Each entry must appear again exactly as it does in the source.

Items >>

^^^^^^^^^^^^^^^^

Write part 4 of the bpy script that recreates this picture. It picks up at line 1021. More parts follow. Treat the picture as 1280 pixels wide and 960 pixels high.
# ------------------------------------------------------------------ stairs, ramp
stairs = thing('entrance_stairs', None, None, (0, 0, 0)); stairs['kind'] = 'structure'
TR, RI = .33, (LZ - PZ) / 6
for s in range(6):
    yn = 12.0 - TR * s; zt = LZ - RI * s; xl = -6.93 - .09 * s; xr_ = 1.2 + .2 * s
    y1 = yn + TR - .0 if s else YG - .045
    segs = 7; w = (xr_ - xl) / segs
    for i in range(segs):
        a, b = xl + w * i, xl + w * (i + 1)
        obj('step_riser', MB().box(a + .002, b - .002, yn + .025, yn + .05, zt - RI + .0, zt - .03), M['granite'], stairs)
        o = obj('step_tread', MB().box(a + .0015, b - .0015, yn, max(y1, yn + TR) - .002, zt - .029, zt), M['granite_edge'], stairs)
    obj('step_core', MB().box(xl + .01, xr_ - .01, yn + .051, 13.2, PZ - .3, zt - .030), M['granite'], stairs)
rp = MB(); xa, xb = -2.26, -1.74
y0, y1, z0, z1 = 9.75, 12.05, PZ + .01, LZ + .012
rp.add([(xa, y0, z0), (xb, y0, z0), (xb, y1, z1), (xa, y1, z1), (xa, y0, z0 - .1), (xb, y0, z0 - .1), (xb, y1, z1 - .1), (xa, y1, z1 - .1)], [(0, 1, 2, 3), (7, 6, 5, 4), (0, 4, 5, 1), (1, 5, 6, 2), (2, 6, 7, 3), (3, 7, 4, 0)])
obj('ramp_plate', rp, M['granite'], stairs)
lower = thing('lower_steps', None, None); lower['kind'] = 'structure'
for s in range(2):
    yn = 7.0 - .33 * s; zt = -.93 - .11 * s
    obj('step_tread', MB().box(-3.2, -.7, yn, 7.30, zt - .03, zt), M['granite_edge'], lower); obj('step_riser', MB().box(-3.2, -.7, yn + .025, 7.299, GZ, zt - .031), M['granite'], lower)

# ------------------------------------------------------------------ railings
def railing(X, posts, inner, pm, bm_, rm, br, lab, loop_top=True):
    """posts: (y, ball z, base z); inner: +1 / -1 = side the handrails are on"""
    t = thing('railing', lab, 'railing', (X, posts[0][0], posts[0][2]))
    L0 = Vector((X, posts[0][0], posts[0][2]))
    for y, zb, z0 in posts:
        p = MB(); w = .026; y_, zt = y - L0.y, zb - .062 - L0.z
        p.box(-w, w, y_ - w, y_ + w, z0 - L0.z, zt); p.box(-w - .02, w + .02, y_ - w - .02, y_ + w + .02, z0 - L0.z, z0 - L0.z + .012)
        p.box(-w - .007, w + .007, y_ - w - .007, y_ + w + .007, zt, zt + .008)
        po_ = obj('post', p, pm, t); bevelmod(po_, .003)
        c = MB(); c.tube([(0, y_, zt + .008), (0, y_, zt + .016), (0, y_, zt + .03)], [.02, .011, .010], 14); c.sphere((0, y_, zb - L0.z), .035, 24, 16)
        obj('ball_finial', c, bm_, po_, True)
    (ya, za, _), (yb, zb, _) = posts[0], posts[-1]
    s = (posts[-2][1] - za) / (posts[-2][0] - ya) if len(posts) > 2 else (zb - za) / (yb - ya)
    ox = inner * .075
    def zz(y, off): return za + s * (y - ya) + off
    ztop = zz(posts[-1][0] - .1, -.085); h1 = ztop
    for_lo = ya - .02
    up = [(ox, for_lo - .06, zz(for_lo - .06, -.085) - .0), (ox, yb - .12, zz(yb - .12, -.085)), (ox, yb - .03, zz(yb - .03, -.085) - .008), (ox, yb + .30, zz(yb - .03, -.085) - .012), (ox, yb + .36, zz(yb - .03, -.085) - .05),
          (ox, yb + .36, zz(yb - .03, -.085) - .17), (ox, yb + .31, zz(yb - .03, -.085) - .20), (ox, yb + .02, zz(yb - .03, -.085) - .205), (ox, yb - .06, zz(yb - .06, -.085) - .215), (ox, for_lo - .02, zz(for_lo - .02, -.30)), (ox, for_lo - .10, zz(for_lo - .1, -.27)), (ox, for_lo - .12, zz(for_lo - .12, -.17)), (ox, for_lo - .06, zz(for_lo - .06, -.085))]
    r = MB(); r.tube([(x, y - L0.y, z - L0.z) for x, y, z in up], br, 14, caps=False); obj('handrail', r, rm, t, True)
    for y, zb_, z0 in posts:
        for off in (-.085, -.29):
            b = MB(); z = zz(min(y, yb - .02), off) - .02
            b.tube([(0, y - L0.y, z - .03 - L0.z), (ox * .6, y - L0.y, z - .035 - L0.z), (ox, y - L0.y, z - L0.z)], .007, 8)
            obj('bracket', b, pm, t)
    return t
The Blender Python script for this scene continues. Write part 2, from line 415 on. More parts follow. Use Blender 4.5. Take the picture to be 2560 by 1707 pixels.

^^^^^^^^^^^^^^^^

Full solution >>
Write part 4 of the bpy script that recreates this picture. It picks up at line 1021. More parts follow. Treat the picture as 1280 pixels wide and 960 pixels high.
# ------------------------------------------------------------------ stairs, ramp
stairs = thing('entrance_stairs', None, None, (0, 0, 0)); stairs['kind'] = 'structure'
TR, RI = .33, (LZ - PZ) / 6
for s in range(6):
    yn = 12.0 - TR * s; zt = LZ - RI * s; xl = -6.93 - .09 * s; xr_ = 1.2 + .2 * s
    y1 = yn + TR - .0 if s else YG - .045
    segs = 7; w = (xr_ - xl) / segs
    for i in range(segs):
        a, b = xl + w * i, xl + w * (i + 1)
        obj('step_riser', MB().box(a + .002, b - .002, yn + .025, yn + .05, zt - RI + .0, zt - .03), M['granite'], stairs)
        o = obj('step_tread', MB().box(a + .0015, b - .0015, yn, max(y1, yn + TR) - .002, zt - .029, zt), M['granite_edge'], stairs)
    obj('step_core', MB().box(xl + .01, xr_ - .01, yn + .051, 13.2, PZ - .3, zt - .030), M['granite'], stairs)
rp = MB(); xa, xb = -2.26, -1.74
y0, y1, z0, z1 = 9.75, 12.05, PZ + .01, LZ + .012
rp.add([(xa, y0, z0), (xb, y0, z0), (xb, y1, z1), (xa, y1, z1), (xa, y0, z0 - .1), (xb, y0, z0 - .1), (xb, y1, z1 - .1), (xa, y1, z1 - .1)], [(0, 1, 2, 3), (7, 6, 5, 4), (0, 4, 5, 1), (1, 5, 6, 2), (2, 6, 7, 3), (3, 7, 4, 0)])
obj('ramp_plate', rp, M['granite'], stairs)
lower = thing('lower_steps', None, None); lower['kind'] = 'structure'
for s in range(2):
    yn = 7.0 - .33 * s; zt = -.93 - .11 * s
    obj('step_tread', MB().box(-3.2, -.7, yn, 7.30, zt - .03, zt), M['granite_edge'], lower); obj('step_riser', MB().box(-3.2, -.7, yn + .025, 7.299, GZ, zt - .031), M['granite'], lower)

# ------------------------------------------------------------------ railings
def railing(X, posts, inner, pm, bm_, rm, br, lab, loop_top=True):
    """posts: (y, ball z, base z); inner: +1 / -1 = side the handrails are on"""
    t = thing('railing', lab, 'railing', (X, posts[0][0], posts[0][2]))
    L0 = Vector((X, posts[0][0], posts[0][2]))
    for y, zb, z0 in posts:
        p = MB(); w = .026; y_, zt = y - L0.y, zb - .062 - L0.z
        p.box(-w, w, y_ - w, y_ + w, z0 - L0.z, zt); p.box(-w - .02, w + .02, y_ - w - .02, y_ + w + .02, z0 - L0.z, z0 - L0.z + .012)
        p.box(-w - .007, w + .007, y_ - w - .007, y_ + w + .007, zt, zt + .008)
        po_ = obj('post', p, pm, t); bevelmod(po_, .003)
        c = MB(); c.tube([(0, y_, zt + .008), (0, y_, zt + .016), (0, y_, zt + .03)], [.02, .011, .010], 14); c.sphere((0, y_, zb - L0.z), .035, 24, 16)
        obj('ball_finial', c, bm_, po_, True)
    (ya, za, _), (yb, zb, _) = posts[0], posts[-1]
    s = (posts[-2][1] - za) / (posts[-2][0] - ya) if len(posts) > 2 else (zb - za) / (yb - ya)
    ox = inner * .075
    def zz(y, off): return za + s * (y - ya) + off
    ztop = zz(posts[-1][0] - .1, -.085); h1 = ztop
    for_lo = ya - .02
    up = [(ox, for_lo - .06, zz(for_lo - .06, -.085) - .0), (ox, yb - .12, zz(yb - .12, -.085)), (ox, yb - .03, zz(yb - .03, -.085) - .008), (ox, yb + .30, zz(yb - .03, -.085) - .012), (ox, yb + .36, zz(yb - .03, -.085) - .05),
          (ox, yb + .36, zz(yb - .03, -.085) - .17), (ox, yb + .31, zz(yb - .03, -.085) - .20), (ox, yb + .02, zz(yb - .03, -.085) - .205), (ox, yb - .06, zz(yb - .06, -.085) - .215), (ox, for_lo - .02, zz(for_lo - .02, -.30)), (ox, for_lo - .10, zz(for_lo - .1, -.27)), (ox, for_lo - .12, zz(for_lo - .12, -.17)), (ox, for_lo - .06, zz(for_lo - .06, -.085))]
    r = MB(); r.tube([(x, y - L0.y, z - L0.z) for x, y, z in up], br, 14, caps=False); obj('handrail', r, rm, t, True)
    for y, zb_, z0 in posts:
        for off in (-.085, -.29):
            b = MB(); z = zz(min(y, yb - .02), off) - .02
            b.tube([(0, y - L0.y, z - .03 - L0.z), (ox * .6, y - L0.y, z - .035 - L0.z), (ox, y - L0.y, z - L0.z)], .007, 8)
            obj('bracket', b, pm, t)
    return t
The Blender Python script for this scene continues. Write part 2, from line 415 on. More parts follow. Use Blender 4.5. Take the picture to be 2560 by 1707 pixels.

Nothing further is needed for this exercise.